The real question, not the one people ask
Everyone asks: "How many reviews do you have?" Wrong metric.
The right question: "How many do you collect each month?"
Why? Because Google doesn't rank listings on cumulative total. The algorithm weights freshness. A 2022 review barely counts in 2026.
The decay rule
Here's what Google does, simplified:
- Reviews under 90 days old: weight ×1.0
- 90 to 365 days: weight ×0.6
- Over a year: weight ×0.2
Concretely, if you have 200 cumulative reviews but zero in the last 12 months, for ranking purposes you weigh less than a competitor with 30 reviews from the last quarter.
The critical threshold: 4 per month
Across the listings we monitor at Meerkly, the stable freshness threshold is 4 new reviews per month. Below that:
- Your local ranking stalls or drops
- Prospects see a "dead" listing (last review 8 months old)
- You don't have enough recent data for analytics to be useful
At 4/month, you maintain. At 8/month, you progress.
How to calculate your target
The formula we use:
Target = max(4, team_size × 1.5, customers_per_day × 0.05)
Examples:
- Café with 3 staff, 80 customers/day: max(4, 4.5, 4) = 5 reviews/month
- Restaurant with 10 staff, 200 customers/day: max(4, 15, 10) = 15 reviews/month
- Salon with 2 stylists, 25 customers/day: max(4, 3, 1.25) = 4 reviews/month
If you're collecting below your target, you have a demand problem, not a quality problem.
The 5% rule (never exceed)
Important: never ask for reviews from more than 5% of your customers in the same week. Otherwise Google detects an unusual spike and may filter (= hide) some of them.
On 200 customers/week, that's max 10 requests. More than that and you shoot yourself in the foot.
The 3 levers that work
- QR at checkout: 0.8% to 2% conversion on checkout passage. On 100 customers, that's 1-2 reviews.
- Post-visit SMS (24-72h after): 5 to 12% conversion.
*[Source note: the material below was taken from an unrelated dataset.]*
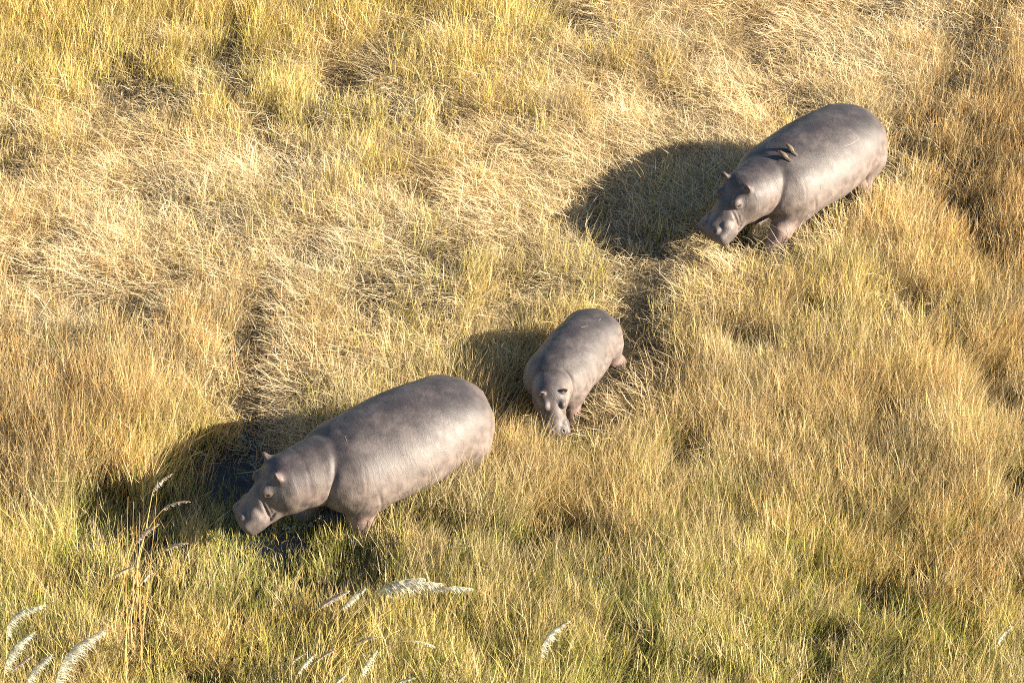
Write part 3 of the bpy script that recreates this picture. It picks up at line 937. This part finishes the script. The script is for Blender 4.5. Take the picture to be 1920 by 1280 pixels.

The strongest channel.
- Physical card in the bag: 0.3 to 1%. Marginal, but accumulates with zero effort.
Combine the three and an average business gets 8 to 15 reviews/month without active asking.
What NOT to do
- Whisper "could you leave us a review?" at the counter: decent conversion but reviews are too short ("great, thanks") and weigh less.
- Offer a discount in exchange: violates Google's terms, risk of suspension.
- Ask employees or friends: Google detects the links (IP, devices) and filters.
The compounding effect
A business going from 1 to 6 reviews/month over 12 months doesn't gain 60 reviews. It gains +0.2 stars on its average (if quality stays constant) and rises an average of 3 positions in local searches.
Calculate your target this week. Measure yourself in 90 days.